KaiNexus Blog

Why You Need Improvement Software to Share Vital Knowledge

Written by Maggie Millard | Jun 1, 2017 11:52:00 AM

The role of continuous improvement software as a means to share information across organizational boundaries and between levels in a company is one of its most valuable - yet underrated - functions. We've written quite often about the need to share information openly and often in an improvement culture, believing that this is a fundamental practice in any successful organization. In today's post, let's see how some Lean professionals describe the benefit of this function of improvement software.

 

 

 

Improve Collaboration

We're an architecture and engineering firm. We have sites across the country in 7 different offices. One thing we struggled with before KaiNexus was that if someone had a good idea, then we started to deviate from our standard work. So one office would be doing something really smart that the rest of us should be using, but traditionally we didn't know that until we started to try to work together. 

Having KaiNexus to spread those ideas out has really helped us have more standard work so that we do need to collaborate as offices, we're able to do that much more efficiently.
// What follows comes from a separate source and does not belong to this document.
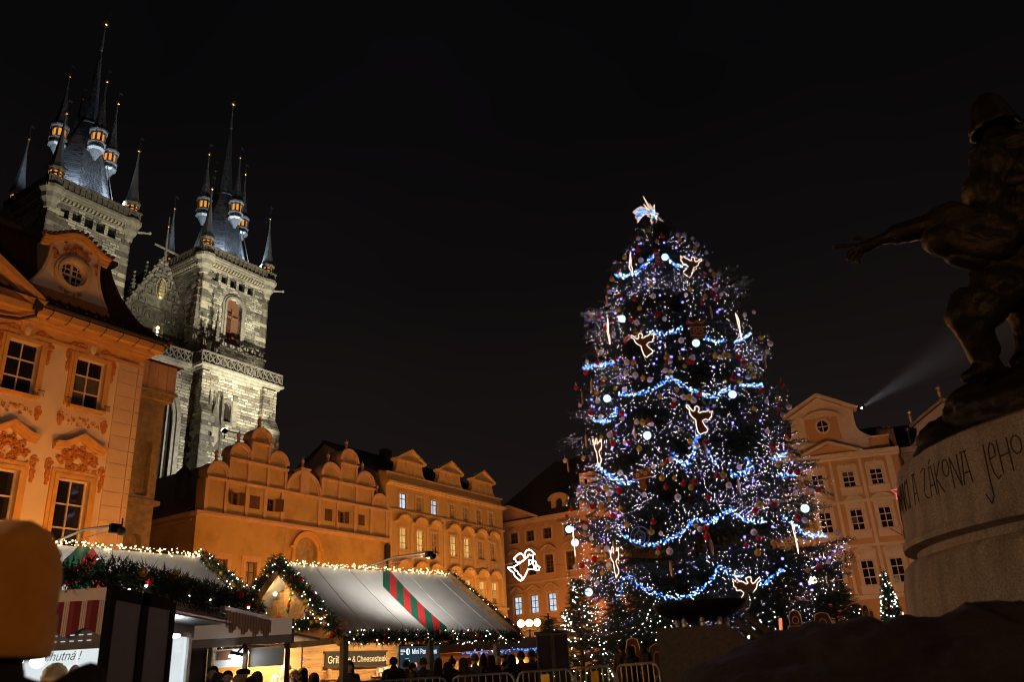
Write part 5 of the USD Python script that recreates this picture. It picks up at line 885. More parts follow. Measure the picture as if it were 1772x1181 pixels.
BAUBLES_w = [(23.7,22.17,2.28),(19.2,20.59,2.76),(-26.8,21.98,2.41),(-36.7,22.08,2.34),(-45.8,21.87,2.48),(-49.3,21.49,2.58),(-63.9,21.21,2.64),(-54.8,20.28,2.83),(-51.5,19.78,3.04),(-68.7,19.89,3.01),(-37.0,18.07,3.94),(-40.5,17.84,4.01),(7.5,17.83,4.02),(57.3,19.49,3.23),(18.8,16.49,4.43),(43.5,17.06,4.28),(1.9,16.36,4.45),(-13.8,17.65,4.08),(-76.1,17.54,4.27),(-54.6,16.82,4.36),(-80.1,15.81,4.72),(-68.0,15.04,4.66),(66.2,15.75,4.55),(46.5,15.62,4.57),(26.1,14.53,4.74),(21.2,13.71,4.87),(13.4,13.3,4.94),(27.7,13.11,4.99),(1.9,14.06,4.81),(-9.7,14.1,4.81),(-5.5,15.08,4.65),(5.0,13.64,4.88),(-37.8,13.14,4.98),(-59.1,14.58,4.74),(35.5,16.28,4.46),(66.4,15.75,4.55),(26.1,14.51,4.74),(26.8,13.95,4.83),(20.9,13.7,4.87),(13.5,13.3,4.94),(5.0,13.63,4.88),(2.4,13.53,4.89),(-9.3,14.11,4.81),(-24.6,14.11,4.8),(-80.1,15.83,4.71),(-68.0,15.05,4.66),(27.8,13.12,4.99),(47.2,13.07,5.0),(80.3,13.81,4.9),(43.4,12.15,5.19),(28.6,11.67,5.29),(21.1,11.32,5.37),(13.7,11.07,5.42),(36.1,11.06,5.42),(27.2,10.46,5.54),(2.2,12.08,5.2),(-2.2,12.16,5.19),(-6.5,11.94,5.23),(-38.3,10.41,5.55),(-53.9,11.41,5.35),(-66.6,12.08,5.21),(-38.4,13.15,4.98),(-45.2,11.97,5.22),(78.8,10.94,5.86),(29.6,9.11,5.79),(14.1,9.08,5.79),(6.7,9.29,5.76),(-4.4,9.8,5.66),(-19.8,8.7,5.87),(-14.1,7.94,6.01),(19.3,8.74,5.86),(21.3,8.74,5.86),(35.2,8.31,5.94),(49.1,7.07,6.2),(44.2,6.49,6.32),(50.5,7.92,6.01),(35.0,8.29,5.94),(36.3,5.92,6.3),(41.3,5.91,6.3),(60.4,5.53,6.21),(51.4,4.97,6.1),(46.7,4.64,6.02),(68.8,4.68,6.02),(11.0,5.45,6.19),(13.0,6.17,6.35),(5.6,7.6,6.07),(18.7,7.92,6.01),(-0.8,6.18,6.35),(37.5,5.25,6.16),(-53.7,7.79,6.03),(-14.0,7.92,6.01),(-19.6,5.92,6.3),(-41.5,6.39,6.35),(-62.7,6.02,6.32),(-54.6,4.8,6.06),(-42.2,7.6,6.07)]
BLUES = [(19.4,21.74,2.53),(28.2,21.47,2.59),(-7.5,21.42,2.6),(-19.1,21.04,2.68),(-31.8,20.61,2.76),(32.5,18.28,3.87),(36.1,17.51,4.13),(3.0,17.81,4.02),(-10.5,17.22,4.22),(-32.6,18.33,3.86),(-33.2,16.79,4.36),(-31.0,16.63,4.41),(-26.3,16.34,4.45),(6.3,18.99,3.54),(5.9,15.17,4.64),(-5.9,14.6,4.73),(0.8,14.29,4.78),(21.8,14.64,4.72),(-20.2,13.59,4.89),(-33.2,13.24,4.96),(54.8,13.37,4.93),(10.6,14.09,4.81),(1.1,14.3,4.77),(6.6,14.85,4.69),(-5.4,14.61,4.73),(-19.9,13.61,4.89),(-33.0,13.26,4.95),(54.9,13.38,4.93),(51.3,12.9,5.03),(27.3,11.83,5.25),(32.3,11.44,5.34),(26.4,10.36,5.56),(-12.0,11.5,5.32),(-22.2,10.78,5.47),(-36.6,10.93,5.45),(-3.4,10.66,5.5),(-47.1,9.03,5.81),(34.4,10.42,5.55),(59.0,9.16,5.78),(59.6,7.2,6.16),(28.4,6.69,6.28),(30.5,7.23,6.15),(49.6,5.65,6.24),(35.2,5.77,6.27),(8.6,4.63,6.01),(1.5,6.06,6.33),(32.6,7.36,6.12),(-27.1,6.12,6.34),(-16.2,5.76,6.26),(-23.8,4.36,5.94),(-30.4,4.89,6.08),(-38.9,3.92,5.83),(-43.6,3.92,5.84),(-47.5,4.88,6.07),(-56.6,4.99,6.1),(-68.9,5.52,6.21),(-60.9,5.27,6.16),(-24.7,8.11,5.97),(-21.1,7.82,6.03),(-44.9,3.68,5.78)]
# ------------------------------------------------------------------ sodium street lamps
W["sodiumhot"] = emit("sodium_lamp_glass", (1.0, 0.37, 0.05), 1000.0)
W["sodiummid"] = emit("sodium_lamp_glass_mid", (1.0, 0.37, 0.04), 1050.0)
W["sodiumhot2"] = emit("sodium_lamp_glass_bright", (1.0, 0.40, 0.03), 620.0)
W["sodiumsoft"] = emit("sodium_lamp_glass_soft", (1.0, 0.55, 0.32), 1250.0)
W["sodiumpale"] = emit("sodium_lamp_glass_pale", (1.0, 0.52, 0.26), 700.0)
W["sodiumnear"] = emit("sodium_lamp_glass_near", (1.0, 0.60, 0.36), 560.0)
def street_lamp(frame, p, h, label, m_="sodiumhot", r=0.2, globes=1, group=None):
    t = thing("street_lamp", label, "street lamp", frame, (p[0], p[1], 0), group=group)
    x, y = p
    MB().lathe([(0.22, 0), (0.2, 0.5), (0.10, 0.7), (0.07, h - 0.5), (0.10, h - 0.4), (0.05, h - 0.3)], (x, y, 0), 10).build("post", "darkmetal", t)
    xs = [0] if globes == 1 else [-0.55, 0, 0.55]
    if globes > 1: MB().tube([(x - 0.55, y, h - 0.28), (x - 0.4, y, h - 0.5), (x, y, h - 0.42), (x + 0.4, y, h - 0.5), (x + 0.55, y, h - 0.28)], 0.04, 6).build("arm", "darkmetal", t)
    for k in xs:
        MB().sph((x + k, y, h), r, 2).build("globe", m_, t, smooth=True)
        MB().lathe([(0.1, h - r - 0.08), (0.12, h - r)], (x + k, y, 0), 8).build("globe_holder", "darkmetal", t)
street_lamp("town", (18.3, 25.0), 4.5, "street lamp before the palace's right hand windows, hidden by the stalls")
street_lamp("town", (12.2, 26.0), 4.5, "street lamp before the palace's left end")
street_lamp("town", (34.6, 36.4), 4.4, "street lamp before the left end of the gabled house", "sodiummid")
street_lamp("town", (44.5, 37.0), 4.4, "street lamp before the middle of the gabled house", "sodiummid")
street_lamp("town", (54.5, 37.6), 4.3, "street lamp before the yellow house, left end", "sodiummid")
street_lamp("town", (60.6, 41.9), 3.4, "brightest street lamp, close to the yellow house's right end", "sodiumhot2")
street_lamp("d", (2.0, 48.0), 5.0, "street lamp behind the big tree", "sodiumsoft", 0.22)
street_lamp("d", (11.0, 46.0), 5.0, "street lamp behind the monument", "sodiumsoft", 0.22)
street_lamp("town", (62.0, 36.0), 4.0, "street lamp before the brown pink palace, hidden behind the grey boxes", "sodiumpale")
W["sodiumfaint"] = emit("sodium_lamp_glass_faint", (1.0, 0.52, 0.24), 300.0)
street_lamp("world", (6.0, -4.0), 4.5, "street lamp behind the viewer's right shoulder, out of view", "sodiumfaint")
street_lamp("world", (-9.0, 1.0), 4.5, "street lamp left of the kiosk, out of view", "sodiumnear")
street_lamp("world", (0.0, 58.0), 4.45, "three-globed street lamp glowing orange before the brown pink palace", "sodium", 0.24, 3)

# ------------------------------------------------------------------ garlands
def garland(name, label, frame, path, r, seed, balls=8.0, bulbs=16, thin=1.0, group=None, needle=0.08, ball_r=0.05, bulbmat="bulbwarm", bulb_r=0.012, only=None):
    """a fir garland along a path: needles, coloured baubles (each a part) and small bulbs"""
    R = np.random.default_rng(seed); p = np.asarray(path, float)
    d = np.linalg.norm(np.diff(p, axis=0), axis=1); L = d.sum(); s = np.concatenate([[0], np.cumsum(d)])
    at = lambda u: np.stack([np.interp(u, s, p[:, k]) for k in range(3)], -1)
    t = thing(name, label, "garland", frame, tuple(p.mean(0)), group=group)
    n = int(L * 1300 * thin); u = R.uniform(0, L, n); c = at(u); dr = R.normal(size=(n, 3)); dr /= np.linalg.norm(dr, axis=1, keepdims=True)
    rad = r * R.uniform(0.1, 0.95, n) ** 0.6; b0 = c + dr * rad[:, None]
    tip = b0 + (dr * 0.7 + R.normal(size=(n, 3)) * 0.55) * needle * R.uniform(0.6, 1.2, n)[:, None]
    sd = np.cross(dr, R.normal(size=(n, 3))); sd /= np.linalg.norm(sd, axis=1, keepdims=True) + 1e-9; sd *= needle * 0.13
    v = np.stack([b0 - sd, b0 + sd, tip], 1).reshape(-1, 3); MB().add(v, np.arange(3 * n).reshape(-1, 3)).build("needles", "fir", t, kind="stuff")
    MB().tube(at(np.linspace(0, L, 24)), r * 0.22, 5).build("wire_core", "fir", t)
    nb = int(L * balls)
    for k in range(nb):
        a = R.normal(size=3); a /= np.linalg.norm(a); a[2] *= 0.8; c_ = at(R.uniform(0, L)) + a * r * R.uniform(0.75, 1.05)
        MB().sph(c_, ball_r * R.uniform(0.75, 1.25), 2).build("bauble", only or R.choice(["redball", "goldball", "redball", "goldball", "redball"]), t, smooth=True)
    nl = int(L * bulbs); m = MB(); c = at(R.uniform(0, L, nl))
    for q_ in c:
        a = R.normal(size=3); a /= np.linalg.norm(a); m.sph(q_ + a * r * 1.02, bulb_r * R.uniform(0.7, 1.5), 0)
    if nl: m.build("bulbs", bulbmat, t, kind="stuff")
    return t
def ridge_lights(label, frame, a, b, seed, n=150, mat_="bulbgold", sag=0.05, r=0.016, name="light_string"):
    R = np.random.default_rng(seed); a, b = np.array(a, float), np.array(b, float); t = thing(name, label, "light string", frame, tuple((a + b) / 2))
    m = MB(); pts = []
    for k in range(n):
        u = (k + 0.5) / n; q_ = a + (b - a) * u + R.normal(size=3) * (0.03, 0.06, 0.045); pts.append(q_); m.sph(q_, r * R.uniform(0.6, 1.4), 0)
    m.build("bulbs", mat_, t, kind="stuff"); MB().tube(pts, 0.006, 3).build("cord", "darkmetal", t)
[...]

- Jake Snyder | LCI Austin Community of Practice Chair

A common problem organizations attempting to spread an improvement culture find themselves up against is that improvement occurs in silos. While individuals making improvements to their daily work are likely to share them with other people in their immediate vicinity, word is unlikely to get out into the wider scope of the organization. The result of this is that each silo improves gradually on its own, with each team reinventing the wheel one after another (or never at all).

Continuous improvement software breaks down the barriers that stymie the spread of improvement. When you find a change to make in your work, you're able to share that with anyone. In this way, the improvements made by each person have a significantly greater impact as others across the organization adopt the changes and build off the new standard for future improvements.

 

Align Improvement at Every Level

Before we had KaiNexus to share out information about KPIs, we'd have quality meetings on the senior level, slide presentations - that information stayed on the executive level so the front lines and even middle management didn't have access to that information. 

We have front line staff who can go to look at those big projects to see how they can incorporate some of those ideas into their own department plan, on a front line level.

- Kristin Bentz | Lean Transformation Specialist, Lee Health

When 80% of the improvement potential in any organization resides in the front lines, you certainly don't want to exclude those people from the goals, projects, and improvements you're working on. Many organizations fall into the trap of making improvement initiatives accessible only to senior-level management, and never including the rest of the organization.

KaiNexus, on the other hand, gives everyone in the organization visibility into improvement so that they can contribute ideas to solve your most pressing problems and reach strategic goals. You hire smart, creative, talented people, right? Align their potential and your needs with technology that enables everyone to improve their own work.

 

Store and Share Knowledge

Before KaiNexus, we relied heavily on project report outs and PowerPoint slide decks in which we listed what happened in a project. Those went into a repository, and we couldn't easily mine them and understand what was going on where to see what happened where.

KaiNexus definitely gives us a searchable, easy way to connect things and even to go back to understand what didn't work so we can approach problems in a different way in the future.

- Chris Luckett | Network Manager, Process Excellence, Kettering Health Network

One of the most common ways people manage improvement before KaiNexus is with spreadsheets, slides, and Word documents filed in a repository somewhere. Once the projects wrap up, everyone moves on - frequently neglecting to adopt or spread the opportunities for improvements they discovered during the projects. There's no way to research what other people have worked on, or to learn from people who have solved problems similar to yours in the past.

With KaiNexus, companies find that their staff is able to access that wealth of historical knowledge to solve problems immediately, join existing teams already experimenting with solutions to common problems, and accelerate progress toward KPIs by building off organizational knowledge. Improvements are never filed away to be forgotten; they continuously show up in search results, filtered lists, and suggested improvements.